Set problem:
Locate the line bearing "Write the bpy" in the material below, then reproduce it and each following line up to and including the line bearing "PI = math.pi".

— Start Supplied entries —

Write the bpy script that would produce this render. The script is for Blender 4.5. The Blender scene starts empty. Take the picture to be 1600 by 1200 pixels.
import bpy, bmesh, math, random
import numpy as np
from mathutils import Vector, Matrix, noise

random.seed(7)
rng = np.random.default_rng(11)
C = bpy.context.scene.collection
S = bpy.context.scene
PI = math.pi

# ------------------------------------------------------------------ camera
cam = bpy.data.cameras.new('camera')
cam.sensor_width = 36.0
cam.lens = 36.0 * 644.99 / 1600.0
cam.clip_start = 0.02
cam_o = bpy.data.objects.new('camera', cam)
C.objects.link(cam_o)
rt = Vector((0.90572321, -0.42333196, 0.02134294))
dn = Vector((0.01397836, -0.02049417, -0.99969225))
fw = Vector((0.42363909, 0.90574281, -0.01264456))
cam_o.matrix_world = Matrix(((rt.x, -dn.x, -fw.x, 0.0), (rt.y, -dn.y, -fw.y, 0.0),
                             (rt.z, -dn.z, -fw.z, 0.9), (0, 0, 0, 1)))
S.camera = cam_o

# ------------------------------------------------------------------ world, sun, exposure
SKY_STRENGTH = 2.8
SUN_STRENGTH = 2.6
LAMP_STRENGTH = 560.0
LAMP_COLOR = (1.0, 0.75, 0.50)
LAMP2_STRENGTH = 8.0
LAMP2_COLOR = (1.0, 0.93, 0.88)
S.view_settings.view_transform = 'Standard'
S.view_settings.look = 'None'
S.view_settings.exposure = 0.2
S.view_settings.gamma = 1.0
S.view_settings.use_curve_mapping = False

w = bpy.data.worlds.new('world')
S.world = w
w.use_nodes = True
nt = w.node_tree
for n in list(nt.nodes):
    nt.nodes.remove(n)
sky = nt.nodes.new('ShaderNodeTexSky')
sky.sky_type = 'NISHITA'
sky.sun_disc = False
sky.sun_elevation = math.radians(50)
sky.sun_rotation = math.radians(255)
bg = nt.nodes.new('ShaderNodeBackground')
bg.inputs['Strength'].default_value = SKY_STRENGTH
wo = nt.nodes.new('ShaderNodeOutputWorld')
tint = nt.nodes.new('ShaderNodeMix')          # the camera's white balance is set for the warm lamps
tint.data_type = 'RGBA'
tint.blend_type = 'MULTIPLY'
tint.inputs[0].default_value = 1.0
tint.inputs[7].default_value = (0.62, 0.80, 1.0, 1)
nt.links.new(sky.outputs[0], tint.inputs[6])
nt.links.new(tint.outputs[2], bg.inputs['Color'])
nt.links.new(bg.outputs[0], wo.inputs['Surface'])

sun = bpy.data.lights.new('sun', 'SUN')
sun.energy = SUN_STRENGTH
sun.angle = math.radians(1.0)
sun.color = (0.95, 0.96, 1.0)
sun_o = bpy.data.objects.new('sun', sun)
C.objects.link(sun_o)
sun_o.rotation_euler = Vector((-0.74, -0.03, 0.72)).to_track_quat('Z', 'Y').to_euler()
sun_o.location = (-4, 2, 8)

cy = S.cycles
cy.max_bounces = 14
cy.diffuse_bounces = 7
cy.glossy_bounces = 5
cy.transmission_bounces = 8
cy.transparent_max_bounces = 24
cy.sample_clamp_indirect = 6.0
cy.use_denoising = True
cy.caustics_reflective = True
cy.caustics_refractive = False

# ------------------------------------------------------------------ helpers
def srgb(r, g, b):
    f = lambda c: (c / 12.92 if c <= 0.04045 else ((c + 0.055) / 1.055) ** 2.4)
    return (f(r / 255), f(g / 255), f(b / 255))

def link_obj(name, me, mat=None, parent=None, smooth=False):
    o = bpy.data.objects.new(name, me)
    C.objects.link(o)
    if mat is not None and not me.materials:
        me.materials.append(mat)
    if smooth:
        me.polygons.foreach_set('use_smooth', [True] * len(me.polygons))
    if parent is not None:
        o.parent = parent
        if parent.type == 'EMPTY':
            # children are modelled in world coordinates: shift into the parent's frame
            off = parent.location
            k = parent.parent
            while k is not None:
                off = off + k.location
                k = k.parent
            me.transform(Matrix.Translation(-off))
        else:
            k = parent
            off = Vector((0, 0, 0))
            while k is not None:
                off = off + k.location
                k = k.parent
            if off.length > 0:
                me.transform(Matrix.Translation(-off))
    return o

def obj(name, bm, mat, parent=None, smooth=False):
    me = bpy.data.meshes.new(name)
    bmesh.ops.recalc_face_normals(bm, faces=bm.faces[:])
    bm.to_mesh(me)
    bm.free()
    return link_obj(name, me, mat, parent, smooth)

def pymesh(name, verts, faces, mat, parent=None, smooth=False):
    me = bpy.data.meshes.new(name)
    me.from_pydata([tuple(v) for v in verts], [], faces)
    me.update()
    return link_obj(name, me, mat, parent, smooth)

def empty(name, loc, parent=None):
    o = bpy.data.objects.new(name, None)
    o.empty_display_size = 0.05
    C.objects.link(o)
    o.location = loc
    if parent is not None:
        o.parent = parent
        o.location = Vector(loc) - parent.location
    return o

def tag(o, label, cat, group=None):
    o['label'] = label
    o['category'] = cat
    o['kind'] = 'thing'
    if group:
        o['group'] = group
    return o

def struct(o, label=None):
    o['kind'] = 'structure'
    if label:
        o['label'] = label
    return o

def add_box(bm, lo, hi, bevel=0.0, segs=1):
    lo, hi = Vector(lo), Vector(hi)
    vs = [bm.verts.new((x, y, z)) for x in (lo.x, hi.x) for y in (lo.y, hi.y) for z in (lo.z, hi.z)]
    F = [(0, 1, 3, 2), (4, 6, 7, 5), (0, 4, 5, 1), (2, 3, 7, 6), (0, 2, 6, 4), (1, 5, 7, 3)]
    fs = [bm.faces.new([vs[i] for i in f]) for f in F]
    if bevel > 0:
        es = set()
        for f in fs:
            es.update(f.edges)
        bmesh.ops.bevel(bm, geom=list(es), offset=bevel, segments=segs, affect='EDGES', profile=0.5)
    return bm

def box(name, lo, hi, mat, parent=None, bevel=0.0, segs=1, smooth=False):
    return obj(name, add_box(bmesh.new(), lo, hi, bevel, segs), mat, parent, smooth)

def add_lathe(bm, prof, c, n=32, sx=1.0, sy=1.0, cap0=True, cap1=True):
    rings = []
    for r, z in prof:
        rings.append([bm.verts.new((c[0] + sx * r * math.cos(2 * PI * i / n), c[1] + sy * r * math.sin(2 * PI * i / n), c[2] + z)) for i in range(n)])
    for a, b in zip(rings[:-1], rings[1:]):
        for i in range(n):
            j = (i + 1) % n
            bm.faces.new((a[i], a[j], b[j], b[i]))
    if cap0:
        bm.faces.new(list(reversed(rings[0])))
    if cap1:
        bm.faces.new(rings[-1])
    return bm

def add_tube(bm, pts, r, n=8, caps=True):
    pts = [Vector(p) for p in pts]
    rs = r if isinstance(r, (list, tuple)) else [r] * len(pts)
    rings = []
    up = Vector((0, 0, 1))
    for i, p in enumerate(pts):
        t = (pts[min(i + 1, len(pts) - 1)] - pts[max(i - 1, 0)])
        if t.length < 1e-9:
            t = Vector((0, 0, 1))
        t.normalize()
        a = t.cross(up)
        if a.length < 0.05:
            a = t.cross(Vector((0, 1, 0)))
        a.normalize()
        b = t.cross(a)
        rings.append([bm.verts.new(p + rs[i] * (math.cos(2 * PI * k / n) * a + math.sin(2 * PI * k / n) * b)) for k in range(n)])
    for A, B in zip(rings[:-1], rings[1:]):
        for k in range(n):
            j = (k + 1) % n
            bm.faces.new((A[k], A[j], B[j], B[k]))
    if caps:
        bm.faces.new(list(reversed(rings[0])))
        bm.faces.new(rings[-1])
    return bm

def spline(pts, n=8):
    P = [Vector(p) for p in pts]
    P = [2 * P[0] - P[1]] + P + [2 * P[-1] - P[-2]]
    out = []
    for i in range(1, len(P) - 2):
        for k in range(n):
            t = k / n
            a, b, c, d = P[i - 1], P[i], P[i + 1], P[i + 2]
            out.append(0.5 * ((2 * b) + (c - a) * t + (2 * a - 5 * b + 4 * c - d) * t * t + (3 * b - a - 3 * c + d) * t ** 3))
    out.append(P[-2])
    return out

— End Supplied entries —
— Start Supplied entries —

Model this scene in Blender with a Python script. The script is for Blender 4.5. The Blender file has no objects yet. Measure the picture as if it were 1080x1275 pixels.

— End Supplied entries —
— Start Supplied entries —

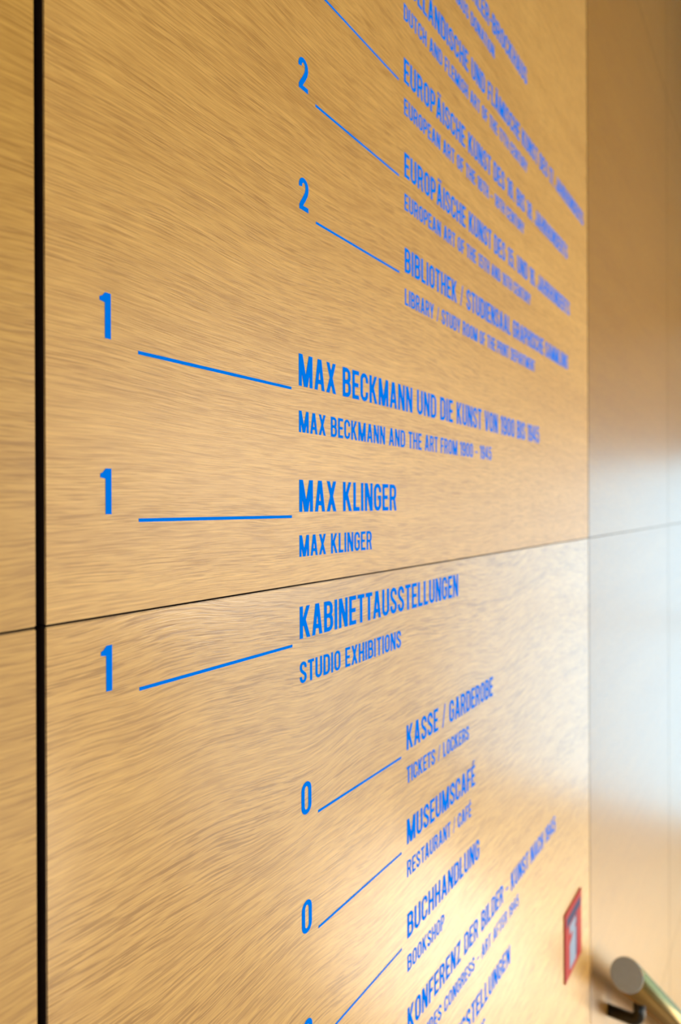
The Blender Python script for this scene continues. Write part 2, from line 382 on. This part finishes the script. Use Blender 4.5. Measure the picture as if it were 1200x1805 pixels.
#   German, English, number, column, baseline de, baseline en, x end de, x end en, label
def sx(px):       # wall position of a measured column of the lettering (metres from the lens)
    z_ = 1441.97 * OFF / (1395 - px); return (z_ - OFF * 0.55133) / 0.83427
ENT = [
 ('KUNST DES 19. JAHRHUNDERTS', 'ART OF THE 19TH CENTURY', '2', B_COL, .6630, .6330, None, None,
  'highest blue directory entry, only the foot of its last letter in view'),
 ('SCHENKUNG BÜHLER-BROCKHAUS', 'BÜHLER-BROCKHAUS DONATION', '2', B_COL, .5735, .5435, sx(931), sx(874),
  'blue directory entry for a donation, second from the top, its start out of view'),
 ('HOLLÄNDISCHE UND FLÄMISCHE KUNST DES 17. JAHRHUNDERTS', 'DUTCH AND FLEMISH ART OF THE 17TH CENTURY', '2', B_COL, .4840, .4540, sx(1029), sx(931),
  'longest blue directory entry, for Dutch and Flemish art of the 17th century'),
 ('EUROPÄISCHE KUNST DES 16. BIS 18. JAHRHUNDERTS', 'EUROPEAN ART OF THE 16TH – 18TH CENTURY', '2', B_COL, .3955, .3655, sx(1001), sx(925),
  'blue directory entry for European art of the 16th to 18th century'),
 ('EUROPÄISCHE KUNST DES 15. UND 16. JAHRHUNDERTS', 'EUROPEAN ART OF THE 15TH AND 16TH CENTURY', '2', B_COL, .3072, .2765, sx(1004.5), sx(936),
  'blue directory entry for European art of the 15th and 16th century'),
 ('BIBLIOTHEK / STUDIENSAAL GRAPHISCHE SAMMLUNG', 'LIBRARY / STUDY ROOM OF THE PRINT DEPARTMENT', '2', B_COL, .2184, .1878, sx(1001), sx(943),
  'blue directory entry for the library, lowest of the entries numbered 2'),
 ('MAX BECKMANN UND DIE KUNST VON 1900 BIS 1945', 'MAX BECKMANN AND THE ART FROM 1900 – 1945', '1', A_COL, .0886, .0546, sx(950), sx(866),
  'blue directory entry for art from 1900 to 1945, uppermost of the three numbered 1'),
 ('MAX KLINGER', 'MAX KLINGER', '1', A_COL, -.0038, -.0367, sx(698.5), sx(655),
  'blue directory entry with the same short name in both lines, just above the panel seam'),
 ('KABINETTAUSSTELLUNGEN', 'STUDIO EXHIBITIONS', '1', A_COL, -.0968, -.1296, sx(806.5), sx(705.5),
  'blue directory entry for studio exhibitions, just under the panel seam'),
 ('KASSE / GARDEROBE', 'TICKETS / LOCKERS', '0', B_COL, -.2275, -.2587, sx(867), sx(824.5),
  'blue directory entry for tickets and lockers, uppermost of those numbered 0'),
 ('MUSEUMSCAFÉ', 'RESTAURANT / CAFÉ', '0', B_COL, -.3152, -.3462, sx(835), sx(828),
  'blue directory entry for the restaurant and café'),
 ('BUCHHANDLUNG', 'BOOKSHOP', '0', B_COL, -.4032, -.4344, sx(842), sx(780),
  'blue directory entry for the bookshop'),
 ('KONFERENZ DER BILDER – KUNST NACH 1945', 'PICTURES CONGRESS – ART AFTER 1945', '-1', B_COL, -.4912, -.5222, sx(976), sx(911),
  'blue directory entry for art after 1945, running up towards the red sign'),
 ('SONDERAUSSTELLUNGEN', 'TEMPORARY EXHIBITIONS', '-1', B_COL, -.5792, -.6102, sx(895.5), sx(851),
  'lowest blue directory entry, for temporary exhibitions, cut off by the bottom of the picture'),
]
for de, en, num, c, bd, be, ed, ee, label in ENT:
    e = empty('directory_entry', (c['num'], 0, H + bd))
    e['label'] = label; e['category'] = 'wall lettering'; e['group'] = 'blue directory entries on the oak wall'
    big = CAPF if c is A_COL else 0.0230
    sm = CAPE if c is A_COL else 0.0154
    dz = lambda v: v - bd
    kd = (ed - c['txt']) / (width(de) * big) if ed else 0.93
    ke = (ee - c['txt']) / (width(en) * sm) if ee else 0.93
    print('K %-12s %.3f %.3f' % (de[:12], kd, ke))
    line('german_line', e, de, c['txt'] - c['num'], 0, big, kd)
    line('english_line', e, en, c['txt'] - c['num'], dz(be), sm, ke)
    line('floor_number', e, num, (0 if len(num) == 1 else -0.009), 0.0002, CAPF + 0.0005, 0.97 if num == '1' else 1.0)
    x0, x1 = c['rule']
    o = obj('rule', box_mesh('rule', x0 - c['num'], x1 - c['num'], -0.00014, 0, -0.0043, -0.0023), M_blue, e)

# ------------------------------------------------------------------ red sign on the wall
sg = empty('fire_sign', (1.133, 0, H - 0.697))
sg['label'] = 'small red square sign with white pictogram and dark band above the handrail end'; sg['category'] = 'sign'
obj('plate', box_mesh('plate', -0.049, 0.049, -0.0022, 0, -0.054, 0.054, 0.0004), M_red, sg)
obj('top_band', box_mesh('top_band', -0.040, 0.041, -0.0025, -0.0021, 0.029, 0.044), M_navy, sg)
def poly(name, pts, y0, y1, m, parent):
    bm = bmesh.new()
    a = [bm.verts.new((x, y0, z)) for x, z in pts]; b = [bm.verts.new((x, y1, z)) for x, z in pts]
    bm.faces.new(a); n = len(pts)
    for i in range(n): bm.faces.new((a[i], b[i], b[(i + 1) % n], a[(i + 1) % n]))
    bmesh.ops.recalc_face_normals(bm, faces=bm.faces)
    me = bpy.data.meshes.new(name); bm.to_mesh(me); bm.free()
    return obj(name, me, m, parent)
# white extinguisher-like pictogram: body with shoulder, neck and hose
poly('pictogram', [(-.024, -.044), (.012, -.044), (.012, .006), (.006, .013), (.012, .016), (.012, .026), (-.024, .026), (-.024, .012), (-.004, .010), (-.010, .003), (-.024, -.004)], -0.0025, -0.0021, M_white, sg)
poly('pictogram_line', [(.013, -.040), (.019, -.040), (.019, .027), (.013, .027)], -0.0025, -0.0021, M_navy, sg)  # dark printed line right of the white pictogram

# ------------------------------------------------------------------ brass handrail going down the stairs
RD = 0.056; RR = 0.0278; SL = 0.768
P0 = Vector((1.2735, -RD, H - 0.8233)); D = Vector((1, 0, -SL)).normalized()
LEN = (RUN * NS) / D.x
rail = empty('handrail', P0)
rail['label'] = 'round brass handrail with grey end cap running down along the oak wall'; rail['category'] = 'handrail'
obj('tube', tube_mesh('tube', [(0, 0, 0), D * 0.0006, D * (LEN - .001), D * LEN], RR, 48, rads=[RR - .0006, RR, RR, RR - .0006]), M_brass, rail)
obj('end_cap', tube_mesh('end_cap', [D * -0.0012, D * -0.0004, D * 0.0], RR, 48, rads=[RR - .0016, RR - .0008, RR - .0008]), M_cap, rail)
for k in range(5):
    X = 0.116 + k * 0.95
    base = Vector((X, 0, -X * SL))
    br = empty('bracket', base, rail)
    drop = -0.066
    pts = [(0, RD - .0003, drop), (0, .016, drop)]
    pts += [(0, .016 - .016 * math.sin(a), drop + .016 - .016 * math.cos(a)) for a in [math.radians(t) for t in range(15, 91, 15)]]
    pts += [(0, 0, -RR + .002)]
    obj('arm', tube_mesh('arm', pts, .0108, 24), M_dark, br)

— End Supplied entries —

Written response:
Write the bpy script that would produce this render. The script is for Blender 4.5. The Blender scene starts empty. Take the picture to be 1600 by 1200 pixels.
import bpy, bmesh, math, random
import numpy as np
from mathutils import Vector, Matrix, noise

random.seed(7)
rng = np.random.default_rng(11)
C = bpy.context.scene.collection
S = bpy.context.scene
PI = math.pi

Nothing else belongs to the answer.